» What you will do:
Nothing but the lines from the line with "Generate a Blender" to the line with "scene.view_settings.view_transform = 'Standard'", both included, is to be repeated, and those exactly. Leave out the pictures.
## Begin Material for this exercise
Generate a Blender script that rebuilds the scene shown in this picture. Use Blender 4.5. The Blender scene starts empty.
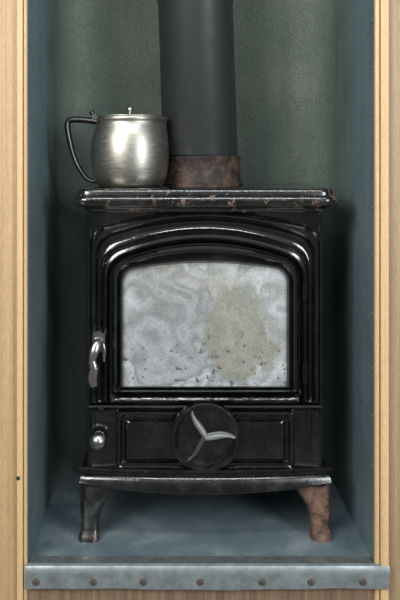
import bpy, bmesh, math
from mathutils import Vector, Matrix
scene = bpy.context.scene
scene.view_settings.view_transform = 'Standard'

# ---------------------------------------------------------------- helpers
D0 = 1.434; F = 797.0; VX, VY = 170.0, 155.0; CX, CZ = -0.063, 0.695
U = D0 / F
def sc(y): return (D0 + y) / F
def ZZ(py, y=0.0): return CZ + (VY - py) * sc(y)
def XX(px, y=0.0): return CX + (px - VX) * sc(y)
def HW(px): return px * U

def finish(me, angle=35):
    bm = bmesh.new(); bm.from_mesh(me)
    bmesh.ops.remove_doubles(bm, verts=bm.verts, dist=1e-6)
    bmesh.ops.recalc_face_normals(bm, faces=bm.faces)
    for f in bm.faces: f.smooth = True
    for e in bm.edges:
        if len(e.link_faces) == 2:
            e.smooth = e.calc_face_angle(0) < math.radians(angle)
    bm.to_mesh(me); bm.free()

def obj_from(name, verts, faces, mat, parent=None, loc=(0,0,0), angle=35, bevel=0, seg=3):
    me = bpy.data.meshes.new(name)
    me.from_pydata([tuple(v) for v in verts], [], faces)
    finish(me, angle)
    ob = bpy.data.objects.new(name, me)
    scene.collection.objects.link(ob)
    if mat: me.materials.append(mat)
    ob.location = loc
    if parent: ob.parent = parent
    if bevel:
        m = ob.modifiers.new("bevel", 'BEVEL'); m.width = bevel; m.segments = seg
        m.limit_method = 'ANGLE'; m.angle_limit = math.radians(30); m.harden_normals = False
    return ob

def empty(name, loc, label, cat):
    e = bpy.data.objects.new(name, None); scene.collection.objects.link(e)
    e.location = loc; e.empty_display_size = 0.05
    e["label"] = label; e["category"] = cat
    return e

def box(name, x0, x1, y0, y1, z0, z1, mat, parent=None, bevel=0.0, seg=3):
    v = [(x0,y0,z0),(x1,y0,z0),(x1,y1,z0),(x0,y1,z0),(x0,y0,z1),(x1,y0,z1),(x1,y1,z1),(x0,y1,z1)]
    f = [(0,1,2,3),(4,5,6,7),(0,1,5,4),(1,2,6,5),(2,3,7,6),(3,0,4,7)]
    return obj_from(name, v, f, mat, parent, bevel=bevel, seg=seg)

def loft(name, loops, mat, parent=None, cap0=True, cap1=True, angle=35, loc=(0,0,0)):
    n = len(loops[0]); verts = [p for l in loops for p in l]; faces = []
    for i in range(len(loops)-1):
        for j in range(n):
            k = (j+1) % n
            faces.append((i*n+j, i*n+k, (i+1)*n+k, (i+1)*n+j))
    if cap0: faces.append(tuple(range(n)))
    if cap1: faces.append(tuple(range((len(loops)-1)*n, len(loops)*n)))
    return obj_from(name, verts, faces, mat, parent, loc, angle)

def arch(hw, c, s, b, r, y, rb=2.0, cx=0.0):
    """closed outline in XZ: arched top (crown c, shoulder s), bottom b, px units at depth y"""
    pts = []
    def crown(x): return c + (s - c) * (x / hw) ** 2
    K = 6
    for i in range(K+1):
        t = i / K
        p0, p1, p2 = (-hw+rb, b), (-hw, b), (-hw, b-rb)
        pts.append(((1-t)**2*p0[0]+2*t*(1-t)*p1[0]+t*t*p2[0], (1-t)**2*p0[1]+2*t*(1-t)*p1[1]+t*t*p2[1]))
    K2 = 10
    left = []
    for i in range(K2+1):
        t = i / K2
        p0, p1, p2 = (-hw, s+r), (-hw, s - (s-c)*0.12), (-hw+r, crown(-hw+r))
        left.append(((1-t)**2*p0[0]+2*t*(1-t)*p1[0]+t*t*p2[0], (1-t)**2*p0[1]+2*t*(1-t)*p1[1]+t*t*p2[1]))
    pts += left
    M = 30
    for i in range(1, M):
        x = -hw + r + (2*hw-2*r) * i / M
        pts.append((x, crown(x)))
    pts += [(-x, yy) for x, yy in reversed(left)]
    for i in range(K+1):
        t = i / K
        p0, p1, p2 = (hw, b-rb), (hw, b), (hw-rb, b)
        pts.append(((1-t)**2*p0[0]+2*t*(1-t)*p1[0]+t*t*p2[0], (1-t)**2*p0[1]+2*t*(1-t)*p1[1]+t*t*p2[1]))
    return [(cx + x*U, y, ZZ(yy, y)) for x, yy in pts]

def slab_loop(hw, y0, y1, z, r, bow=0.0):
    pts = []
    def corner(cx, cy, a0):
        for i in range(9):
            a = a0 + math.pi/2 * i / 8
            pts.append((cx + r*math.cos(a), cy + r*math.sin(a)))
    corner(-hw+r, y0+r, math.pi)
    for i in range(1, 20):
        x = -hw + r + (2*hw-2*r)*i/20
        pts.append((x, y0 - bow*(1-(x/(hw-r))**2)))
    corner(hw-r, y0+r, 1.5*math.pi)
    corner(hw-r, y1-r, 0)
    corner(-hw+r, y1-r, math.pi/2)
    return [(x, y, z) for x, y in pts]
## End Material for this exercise
## Begin Material for this exercise
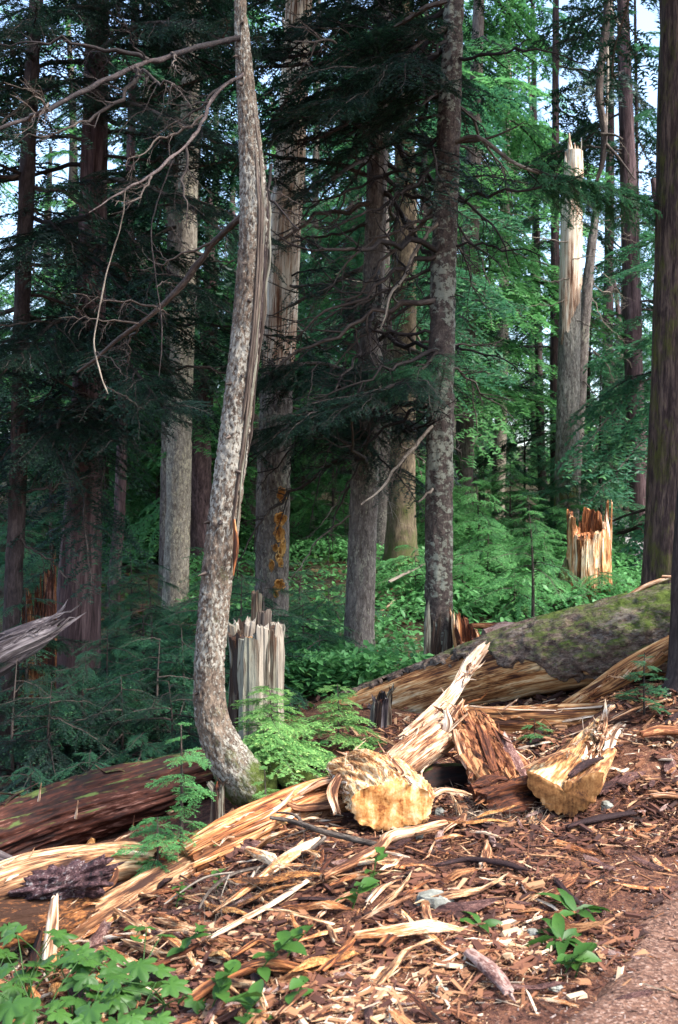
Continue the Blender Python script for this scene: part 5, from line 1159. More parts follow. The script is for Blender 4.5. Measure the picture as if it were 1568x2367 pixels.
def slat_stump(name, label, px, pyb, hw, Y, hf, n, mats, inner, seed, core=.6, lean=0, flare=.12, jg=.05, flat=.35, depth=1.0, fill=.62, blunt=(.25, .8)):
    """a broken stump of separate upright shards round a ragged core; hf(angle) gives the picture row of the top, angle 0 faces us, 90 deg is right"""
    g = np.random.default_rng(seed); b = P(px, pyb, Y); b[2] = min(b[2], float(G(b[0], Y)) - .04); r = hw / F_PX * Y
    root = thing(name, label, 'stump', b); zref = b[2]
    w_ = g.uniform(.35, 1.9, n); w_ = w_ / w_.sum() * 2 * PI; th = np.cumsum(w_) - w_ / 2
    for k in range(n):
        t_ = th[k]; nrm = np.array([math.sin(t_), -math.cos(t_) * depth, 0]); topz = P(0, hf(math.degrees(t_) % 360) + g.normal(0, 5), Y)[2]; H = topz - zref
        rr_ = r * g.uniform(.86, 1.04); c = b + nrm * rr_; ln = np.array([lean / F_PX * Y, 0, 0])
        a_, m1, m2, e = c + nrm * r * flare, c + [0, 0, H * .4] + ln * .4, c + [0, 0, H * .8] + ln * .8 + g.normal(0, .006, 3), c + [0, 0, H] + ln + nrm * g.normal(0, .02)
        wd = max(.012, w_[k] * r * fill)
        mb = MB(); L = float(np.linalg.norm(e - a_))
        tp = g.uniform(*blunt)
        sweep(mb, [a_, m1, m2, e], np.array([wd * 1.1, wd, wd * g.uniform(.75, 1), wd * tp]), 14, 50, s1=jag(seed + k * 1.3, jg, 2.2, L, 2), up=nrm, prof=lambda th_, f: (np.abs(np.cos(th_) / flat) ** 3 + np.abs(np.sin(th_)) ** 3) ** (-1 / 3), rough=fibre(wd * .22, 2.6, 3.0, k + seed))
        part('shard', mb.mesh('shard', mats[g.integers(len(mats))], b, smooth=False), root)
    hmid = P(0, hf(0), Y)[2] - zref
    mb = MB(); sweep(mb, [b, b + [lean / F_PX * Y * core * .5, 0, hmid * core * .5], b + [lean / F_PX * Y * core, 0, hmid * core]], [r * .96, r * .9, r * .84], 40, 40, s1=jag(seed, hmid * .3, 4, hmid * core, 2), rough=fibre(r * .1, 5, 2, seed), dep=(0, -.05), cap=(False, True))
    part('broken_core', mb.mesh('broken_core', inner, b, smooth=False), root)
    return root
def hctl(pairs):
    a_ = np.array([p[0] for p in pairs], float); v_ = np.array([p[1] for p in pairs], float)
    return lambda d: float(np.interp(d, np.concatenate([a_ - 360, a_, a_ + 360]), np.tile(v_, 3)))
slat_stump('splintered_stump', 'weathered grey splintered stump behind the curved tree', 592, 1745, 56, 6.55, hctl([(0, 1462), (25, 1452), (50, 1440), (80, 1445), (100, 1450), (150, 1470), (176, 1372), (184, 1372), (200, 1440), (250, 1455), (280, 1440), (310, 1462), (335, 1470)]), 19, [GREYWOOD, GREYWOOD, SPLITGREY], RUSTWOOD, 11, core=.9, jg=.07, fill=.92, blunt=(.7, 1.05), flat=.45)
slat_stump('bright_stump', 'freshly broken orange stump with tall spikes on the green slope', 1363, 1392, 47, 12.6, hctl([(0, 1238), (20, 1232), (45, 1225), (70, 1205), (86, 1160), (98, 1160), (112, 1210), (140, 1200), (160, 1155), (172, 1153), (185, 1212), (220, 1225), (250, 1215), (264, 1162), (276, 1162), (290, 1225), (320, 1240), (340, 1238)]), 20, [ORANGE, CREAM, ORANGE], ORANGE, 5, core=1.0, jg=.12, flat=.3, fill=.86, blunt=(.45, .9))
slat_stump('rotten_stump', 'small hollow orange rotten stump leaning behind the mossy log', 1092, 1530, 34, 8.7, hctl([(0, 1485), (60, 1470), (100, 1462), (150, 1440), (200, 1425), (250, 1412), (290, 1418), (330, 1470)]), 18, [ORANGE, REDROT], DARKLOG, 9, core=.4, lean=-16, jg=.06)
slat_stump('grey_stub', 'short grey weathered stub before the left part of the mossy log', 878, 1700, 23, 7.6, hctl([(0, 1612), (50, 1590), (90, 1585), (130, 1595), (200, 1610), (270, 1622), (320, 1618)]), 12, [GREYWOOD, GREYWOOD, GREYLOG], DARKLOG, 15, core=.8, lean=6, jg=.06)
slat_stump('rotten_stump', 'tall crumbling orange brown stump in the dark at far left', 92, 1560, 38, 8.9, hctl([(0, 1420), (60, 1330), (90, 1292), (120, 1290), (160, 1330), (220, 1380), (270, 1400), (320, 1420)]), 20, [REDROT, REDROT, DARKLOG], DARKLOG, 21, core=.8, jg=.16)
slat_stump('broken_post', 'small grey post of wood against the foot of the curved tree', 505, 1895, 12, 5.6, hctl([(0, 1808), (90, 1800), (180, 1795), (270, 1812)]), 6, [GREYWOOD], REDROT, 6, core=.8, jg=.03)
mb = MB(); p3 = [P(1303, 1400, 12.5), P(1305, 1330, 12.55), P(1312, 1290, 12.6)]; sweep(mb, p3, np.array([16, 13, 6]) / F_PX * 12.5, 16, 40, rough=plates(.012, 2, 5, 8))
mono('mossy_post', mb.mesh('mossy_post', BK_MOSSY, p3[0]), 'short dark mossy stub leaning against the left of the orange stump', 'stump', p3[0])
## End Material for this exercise
## Begin Material for this exercise
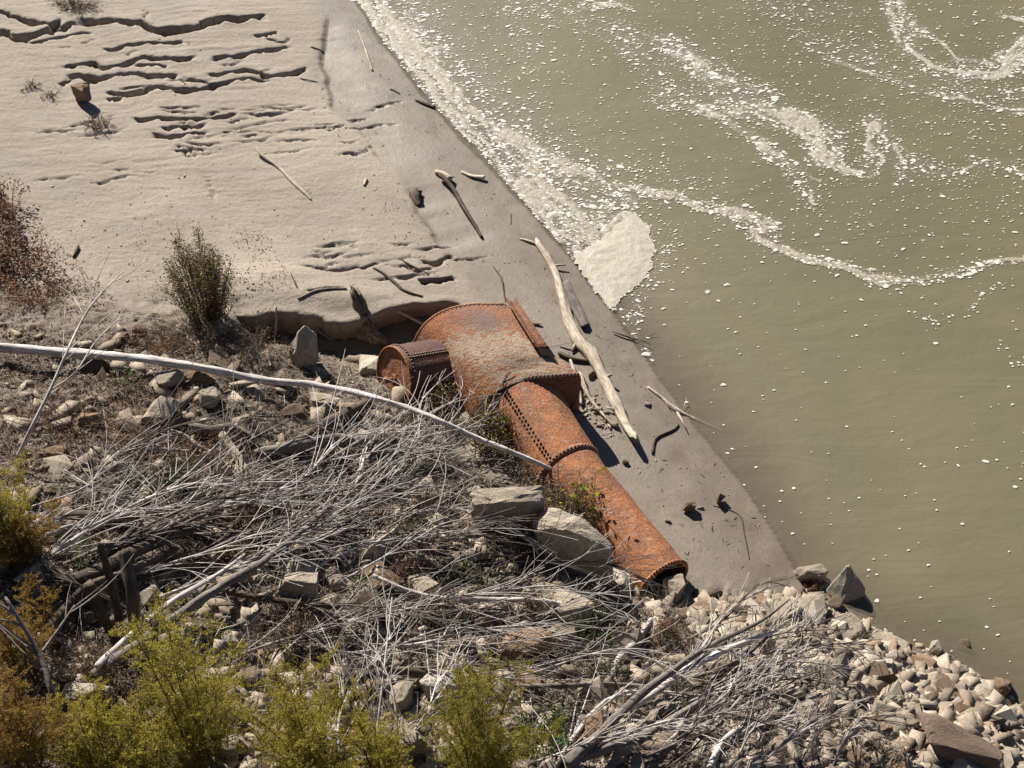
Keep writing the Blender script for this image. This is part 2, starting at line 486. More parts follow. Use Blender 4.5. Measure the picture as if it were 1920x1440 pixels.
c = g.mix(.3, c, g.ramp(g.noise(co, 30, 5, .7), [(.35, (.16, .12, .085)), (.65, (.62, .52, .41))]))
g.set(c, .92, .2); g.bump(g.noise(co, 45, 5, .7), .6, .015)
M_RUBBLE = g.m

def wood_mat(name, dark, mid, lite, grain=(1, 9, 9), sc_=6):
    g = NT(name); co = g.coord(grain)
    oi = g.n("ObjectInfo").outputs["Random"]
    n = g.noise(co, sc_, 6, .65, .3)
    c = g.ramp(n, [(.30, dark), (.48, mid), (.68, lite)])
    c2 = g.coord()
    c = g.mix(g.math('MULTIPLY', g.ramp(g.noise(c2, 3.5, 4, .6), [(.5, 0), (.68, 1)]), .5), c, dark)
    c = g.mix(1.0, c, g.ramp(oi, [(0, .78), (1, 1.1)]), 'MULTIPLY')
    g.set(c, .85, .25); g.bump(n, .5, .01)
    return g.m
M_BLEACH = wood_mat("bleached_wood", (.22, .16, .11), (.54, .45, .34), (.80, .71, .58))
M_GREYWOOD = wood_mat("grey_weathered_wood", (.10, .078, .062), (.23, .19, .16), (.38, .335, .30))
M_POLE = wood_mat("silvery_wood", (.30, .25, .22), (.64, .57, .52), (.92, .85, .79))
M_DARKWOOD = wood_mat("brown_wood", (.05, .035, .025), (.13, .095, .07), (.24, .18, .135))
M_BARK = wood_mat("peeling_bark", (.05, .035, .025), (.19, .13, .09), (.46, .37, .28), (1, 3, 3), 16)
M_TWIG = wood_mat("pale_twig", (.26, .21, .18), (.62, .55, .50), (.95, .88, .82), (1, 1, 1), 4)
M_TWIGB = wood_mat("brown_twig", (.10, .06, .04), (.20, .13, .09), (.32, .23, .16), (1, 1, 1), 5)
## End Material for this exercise
» Correct response:
Generate a Blender script that rebuilds the scene shown in this picture. Use Blender 4.5. The Blender scene starts empty.
import bpy, bmesh, math
from mathutils import Vector, Matrix
scene = bpy.context.scene
scene.view_settings.view_transform = 'Standard'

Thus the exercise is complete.